++++ GIVEN INFORMATION
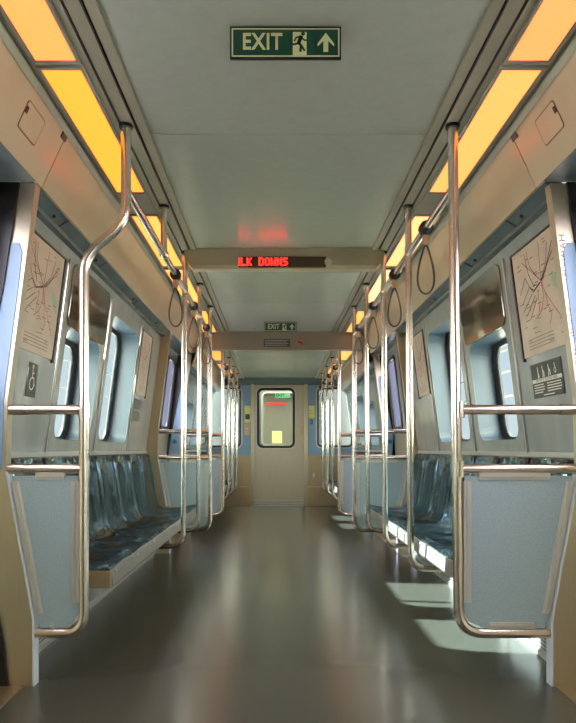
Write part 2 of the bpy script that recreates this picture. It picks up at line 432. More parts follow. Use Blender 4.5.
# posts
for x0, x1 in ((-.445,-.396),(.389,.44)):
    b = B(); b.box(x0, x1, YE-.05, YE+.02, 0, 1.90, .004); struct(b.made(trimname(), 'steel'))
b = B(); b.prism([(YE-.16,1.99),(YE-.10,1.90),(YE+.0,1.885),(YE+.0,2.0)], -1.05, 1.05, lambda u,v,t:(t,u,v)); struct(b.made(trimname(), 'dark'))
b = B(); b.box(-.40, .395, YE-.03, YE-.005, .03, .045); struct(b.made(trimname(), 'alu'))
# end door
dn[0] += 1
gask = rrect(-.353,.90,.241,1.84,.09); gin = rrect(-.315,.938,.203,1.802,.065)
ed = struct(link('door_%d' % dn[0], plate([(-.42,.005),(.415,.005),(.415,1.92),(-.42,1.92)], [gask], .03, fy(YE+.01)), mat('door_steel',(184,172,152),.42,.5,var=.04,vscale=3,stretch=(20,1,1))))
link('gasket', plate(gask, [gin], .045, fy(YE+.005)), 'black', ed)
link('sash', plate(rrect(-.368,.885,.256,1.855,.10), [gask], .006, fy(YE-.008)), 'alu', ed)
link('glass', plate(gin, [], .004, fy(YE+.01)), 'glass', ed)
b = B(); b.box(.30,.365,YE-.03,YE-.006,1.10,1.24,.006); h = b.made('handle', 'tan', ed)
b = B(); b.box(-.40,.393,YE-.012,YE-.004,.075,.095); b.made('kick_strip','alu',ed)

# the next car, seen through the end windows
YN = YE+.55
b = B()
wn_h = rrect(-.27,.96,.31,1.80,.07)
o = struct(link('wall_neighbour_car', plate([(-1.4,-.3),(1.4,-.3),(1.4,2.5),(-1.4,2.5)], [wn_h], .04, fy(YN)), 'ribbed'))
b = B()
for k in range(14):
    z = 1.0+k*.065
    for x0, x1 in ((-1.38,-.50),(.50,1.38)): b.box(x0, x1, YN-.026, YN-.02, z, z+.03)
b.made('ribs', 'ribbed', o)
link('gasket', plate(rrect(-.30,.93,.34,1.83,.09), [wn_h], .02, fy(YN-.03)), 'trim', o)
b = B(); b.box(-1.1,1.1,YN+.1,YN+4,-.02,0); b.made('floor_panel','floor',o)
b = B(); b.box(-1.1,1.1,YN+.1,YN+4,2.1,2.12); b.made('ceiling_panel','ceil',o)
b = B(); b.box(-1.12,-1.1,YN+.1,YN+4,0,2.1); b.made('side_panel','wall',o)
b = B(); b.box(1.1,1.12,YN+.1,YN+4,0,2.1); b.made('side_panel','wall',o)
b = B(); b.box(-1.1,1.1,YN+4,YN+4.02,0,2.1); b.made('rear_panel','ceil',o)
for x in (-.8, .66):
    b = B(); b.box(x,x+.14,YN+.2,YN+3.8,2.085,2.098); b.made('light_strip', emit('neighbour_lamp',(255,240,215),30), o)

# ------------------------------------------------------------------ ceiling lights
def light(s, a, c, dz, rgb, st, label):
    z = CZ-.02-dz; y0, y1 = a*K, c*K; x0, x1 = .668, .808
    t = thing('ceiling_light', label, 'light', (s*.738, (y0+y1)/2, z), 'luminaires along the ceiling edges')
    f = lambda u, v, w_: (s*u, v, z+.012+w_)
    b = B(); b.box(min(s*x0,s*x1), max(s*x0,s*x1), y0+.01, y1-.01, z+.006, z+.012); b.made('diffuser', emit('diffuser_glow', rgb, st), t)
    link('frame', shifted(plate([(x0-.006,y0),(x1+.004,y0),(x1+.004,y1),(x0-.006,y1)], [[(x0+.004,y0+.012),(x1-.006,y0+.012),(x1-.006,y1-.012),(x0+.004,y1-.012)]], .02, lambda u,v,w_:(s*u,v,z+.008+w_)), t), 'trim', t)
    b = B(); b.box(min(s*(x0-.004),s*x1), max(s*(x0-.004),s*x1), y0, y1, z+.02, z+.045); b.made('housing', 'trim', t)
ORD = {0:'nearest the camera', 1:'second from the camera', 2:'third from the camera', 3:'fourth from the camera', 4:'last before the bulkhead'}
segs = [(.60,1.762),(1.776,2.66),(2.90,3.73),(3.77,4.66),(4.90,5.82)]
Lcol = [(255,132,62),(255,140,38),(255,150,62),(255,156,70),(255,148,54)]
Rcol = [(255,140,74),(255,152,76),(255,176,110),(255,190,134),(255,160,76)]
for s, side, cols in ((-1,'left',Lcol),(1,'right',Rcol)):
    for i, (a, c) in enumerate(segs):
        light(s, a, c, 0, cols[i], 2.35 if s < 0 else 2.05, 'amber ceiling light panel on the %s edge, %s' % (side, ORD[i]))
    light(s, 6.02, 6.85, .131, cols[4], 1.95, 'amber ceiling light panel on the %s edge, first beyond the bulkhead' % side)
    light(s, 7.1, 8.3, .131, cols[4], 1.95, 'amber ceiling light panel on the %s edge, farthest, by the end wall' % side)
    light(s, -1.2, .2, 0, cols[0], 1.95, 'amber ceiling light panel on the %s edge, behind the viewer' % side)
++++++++
++++ GIVEN INFORMATION
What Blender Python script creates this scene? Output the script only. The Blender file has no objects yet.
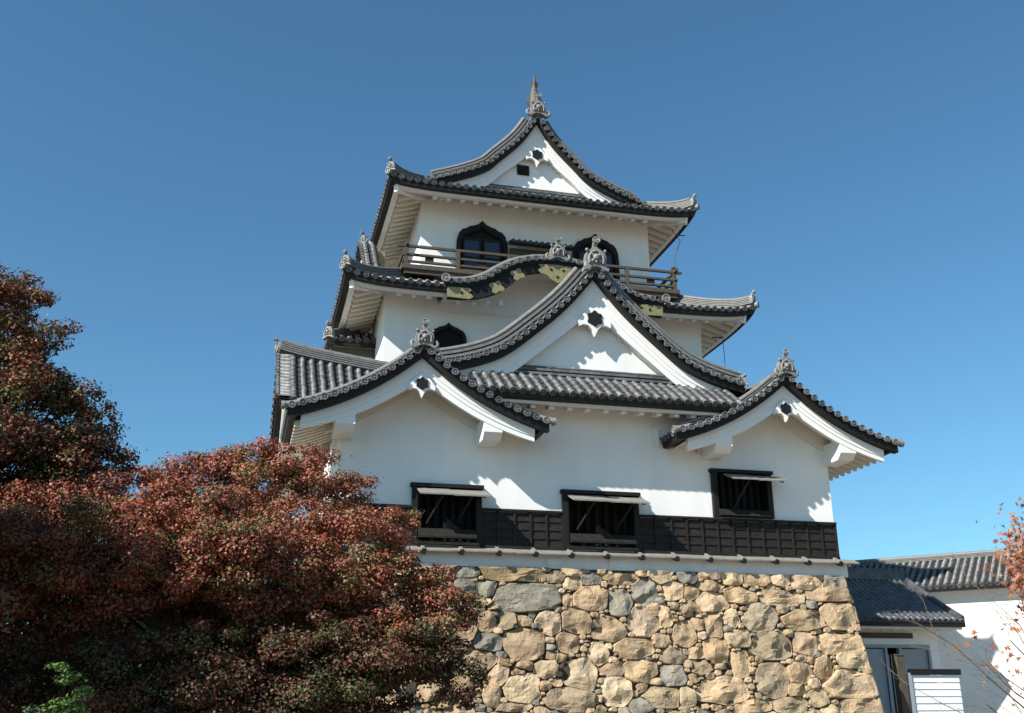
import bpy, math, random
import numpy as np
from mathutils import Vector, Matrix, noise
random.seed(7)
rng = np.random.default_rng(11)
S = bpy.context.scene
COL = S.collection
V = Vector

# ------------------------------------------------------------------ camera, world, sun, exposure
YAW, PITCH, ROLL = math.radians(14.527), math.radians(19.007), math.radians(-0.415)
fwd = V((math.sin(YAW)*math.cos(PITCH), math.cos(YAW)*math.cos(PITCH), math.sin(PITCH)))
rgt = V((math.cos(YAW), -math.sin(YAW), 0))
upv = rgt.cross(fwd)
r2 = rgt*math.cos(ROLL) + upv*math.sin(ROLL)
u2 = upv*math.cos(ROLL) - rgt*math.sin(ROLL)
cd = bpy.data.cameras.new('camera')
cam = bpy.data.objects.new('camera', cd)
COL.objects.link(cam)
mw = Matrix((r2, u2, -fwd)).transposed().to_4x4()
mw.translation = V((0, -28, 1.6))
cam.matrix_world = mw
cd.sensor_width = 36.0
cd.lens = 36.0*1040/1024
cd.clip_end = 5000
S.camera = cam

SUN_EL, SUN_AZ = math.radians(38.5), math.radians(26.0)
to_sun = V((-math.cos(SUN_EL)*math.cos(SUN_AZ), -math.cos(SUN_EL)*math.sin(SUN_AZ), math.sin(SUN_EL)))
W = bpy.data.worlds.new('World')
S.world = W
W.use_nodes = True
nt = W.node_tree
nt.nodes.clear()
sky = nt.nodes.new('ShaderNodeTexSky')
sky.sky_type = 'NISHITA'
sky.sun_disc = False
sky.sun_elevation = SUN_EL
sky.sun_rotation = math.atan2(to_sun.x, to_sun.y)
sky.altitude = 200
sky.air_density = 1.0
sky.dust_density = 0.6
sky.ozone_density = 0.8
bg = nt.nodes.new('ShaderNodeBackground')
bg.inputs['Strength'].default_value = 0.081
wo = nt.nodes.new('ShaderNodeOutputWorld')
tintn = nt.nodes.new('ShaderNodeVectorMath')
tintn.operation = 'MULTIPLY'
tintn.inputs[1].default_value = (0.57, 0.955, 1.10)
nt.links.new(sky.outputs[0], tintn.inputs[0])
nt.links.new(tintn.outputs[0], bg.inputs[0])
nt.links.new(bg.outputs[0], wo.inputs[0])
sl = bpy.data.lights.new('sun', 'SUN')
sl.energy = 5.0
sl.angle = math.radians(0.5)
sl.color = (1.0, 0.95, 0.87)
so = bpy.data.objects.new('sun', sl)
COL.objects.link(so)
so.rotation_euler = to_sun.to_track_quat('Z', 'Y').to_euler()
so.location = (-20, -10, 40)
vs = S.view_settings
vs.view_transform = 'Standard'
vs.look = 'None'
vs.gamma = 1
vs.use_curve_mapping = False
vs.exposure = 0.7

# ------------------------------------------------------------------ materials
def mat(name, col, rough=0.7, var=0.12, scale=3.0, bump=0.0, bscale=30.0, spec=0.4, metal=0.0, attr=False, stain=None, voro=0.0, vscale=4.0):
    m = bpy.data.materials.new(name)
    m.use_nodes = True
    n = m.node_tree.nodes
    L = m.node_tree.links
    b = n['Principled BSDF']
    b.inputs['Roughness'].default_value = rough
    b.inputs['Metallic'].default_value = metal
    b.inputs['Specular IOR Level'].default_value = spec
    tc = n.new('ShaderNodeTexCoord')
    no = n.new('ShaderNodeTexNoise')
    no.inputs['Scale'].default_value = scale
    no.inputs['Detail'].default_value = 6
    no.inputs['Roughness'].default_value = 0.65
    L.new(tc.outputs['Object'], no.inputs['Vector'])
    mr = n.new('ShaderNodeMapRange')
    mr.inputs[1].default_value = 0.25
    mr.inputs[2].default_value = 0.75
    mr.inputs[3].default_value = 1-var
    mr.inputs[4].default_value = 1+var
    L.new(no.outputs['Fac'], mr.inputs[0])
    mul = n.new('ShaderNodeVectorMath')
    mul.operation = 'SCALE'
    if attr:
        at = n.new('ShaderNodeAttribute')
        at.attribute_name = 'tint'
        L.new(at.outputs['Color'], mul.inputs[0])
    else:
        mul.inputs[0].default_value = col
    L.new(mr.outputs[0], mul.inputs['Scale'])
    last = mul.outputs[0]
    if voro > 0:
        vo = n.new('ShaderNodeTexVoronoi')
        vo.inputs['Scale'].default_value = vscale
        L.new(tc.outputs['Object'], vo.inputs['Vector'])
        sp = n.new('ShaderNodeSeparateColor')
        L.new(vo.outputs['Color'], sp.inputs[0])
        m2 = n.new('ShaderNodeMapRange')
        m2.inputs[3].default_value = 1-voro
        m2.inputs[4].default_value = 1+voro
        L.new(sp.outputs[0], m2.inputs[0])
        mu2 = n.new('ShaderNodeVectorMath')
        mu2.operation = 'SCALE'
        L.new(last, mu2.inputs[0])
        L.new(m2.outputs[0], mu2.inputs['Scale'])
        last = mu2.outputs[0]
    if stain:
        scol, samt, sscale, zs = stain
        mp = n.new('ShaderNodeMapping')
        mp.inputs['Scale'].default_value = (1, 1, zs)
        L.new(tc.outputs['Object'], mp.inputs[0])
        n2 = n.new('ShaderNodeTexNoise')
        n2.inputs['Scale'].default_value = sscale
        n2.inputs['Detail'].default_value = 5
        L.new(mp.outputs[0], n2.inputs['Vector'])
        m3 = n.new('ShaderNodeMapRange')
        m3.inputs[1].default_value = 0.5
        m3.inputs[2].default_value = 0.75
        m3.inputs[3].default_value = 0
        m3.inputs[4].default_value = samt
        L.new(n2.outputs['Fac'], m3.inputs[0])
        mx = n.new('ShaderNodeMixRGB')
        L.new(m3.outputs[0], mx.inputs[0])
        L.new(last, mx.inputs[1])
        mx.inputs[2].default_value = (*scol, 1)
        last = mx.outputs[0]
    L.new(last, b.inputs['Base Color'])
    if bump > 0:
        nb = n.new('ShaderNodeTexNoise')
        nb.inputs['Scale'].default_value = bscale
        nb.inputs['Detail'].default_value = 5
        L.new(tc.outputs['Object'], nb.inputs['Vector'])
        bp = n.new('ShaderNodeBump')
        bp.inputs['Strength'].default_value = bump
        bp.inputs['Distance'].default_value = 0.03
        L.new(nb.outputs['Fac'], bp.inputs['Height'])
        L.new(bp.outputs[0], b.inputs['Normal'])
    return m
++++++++
Nothing beyond the required lines should be retyped: start with the line that contains "Write part 2" and finish with the line that contains "b = B(); b.box(x,x+.14,YN+.2,YN+3.8,2.085,2.098);".

Write part 2 of the bpy script that recreates this picture. It picks up at line 432. More parts follow. Use Blender 4.5.
# posts
for x0, x1 in ((-.445,-.396),(.389,.44)):
    b = B(); b.box(x0, x1, YE-.05, YE+.02, 0, 1.90, .004); struct(b.made(trimname(), 'steel'))
b = B(); b.prism([(YE-.16,1.99),(YE-.10,1.90),(YE+.0,1.885),(YE+.0,2.0)], -1.05, 1.05, lambda u,v,t:(t,u,v)); struct(b.made(trimname(), 'dark'))
b = B(); b.box(-.40, .395, YE-.03, YE-.005, .03, .045); struct(b.made(trimname(), 'alu'))
# end door
dn[0] += 1
gask = rrect(-.353,.90,.241,1.84,.09); gin = rrect(-.315,.938,.203,1.802,.065)
ed = struct(link('door_%d' % dn[0], plate([(-.42,.005),(.415,.005),(.415,1.92),(-.42,1.92)], [gask], .03, fy(YE+.01)), mat('door_steel',(184,172,152),.42,.5,var=.04,vscale=3,stretch=(20,1,1))))
link('gasket', plate(gask, [gin], .045, fy(YE+.005)), 'black', ed)
link('sash', plate(rrect(-.368,.885,.256,1.855,.10), [gask], .006, fy(YE-.008)), 'alu', ed)
link('glass', plate(gin, [], .004, fy(YE+.01)), 'glass', ed)
b = B(); b.box(.30,.365,YE-.03,YE-.006,1.10,1.24,.006); h = b.made('handle', 'tan', ed)
b = B(); b.box(-.40,.393,YE-.012,YE-.004,.075,.095); b.made('kick_strip','alu',ed)

# the next car, seen through the end windows
YN = YE+.55
b = B()
wn_h = rrect(-.27,.96,.31,1.80,.07)
o = struct(link('wall_neighbour_car', plate([(-1.4,-.3),(1.4,-.3),(1.4,2.5),(-1.4,2.5)], [wn_h], .04, fy(YN)), 'ribbed'))
b = B()
for k in range(14):
    z = 1.0+k*.065
    for x0, x1 in ((-1.38,-.50),(.50,1.38)): b.box(x0, x1, YN-.026, YN-.02, z, z+.03)
b.made('ribs', 'ribbed', o)
link('gasket', plate(rrect(-.30,.93,.34,1.83,.09), [wn_h], .02, fy(YN-.03)), 'trim', o)
b = B(); b.box(-1.1,1.1,YN+.1,YN+4,-.02,0); b.made('floor_panel','floor',o)
b = B(); b.box(-1.1,1.1,YN+.1,YN+4,2.1,2.12); b.made('ceiling_panel','ceil',o)
b = B(); b.box(-1.12,-1.1,YN+.1,YN+4,0,2.1); b.made('side_panel','wall',o)
b = B(); b.box(1.1,1.12,YN+.1,YN+4,0,2.1); b.made('side_panel','wall',o)
b = B(); b.box(-1.1,1.1,YN+4,YN+4.02,0,2.1); b.made('rear_panel','ceil',o)
for x in (-.8, .66):
    b = B(); b.box(x,x+.14,YN+.2,YN+3.8,2.085,2.098); b.made('light_strip', emit('neighbour_lamp',(255,240,215),30), o)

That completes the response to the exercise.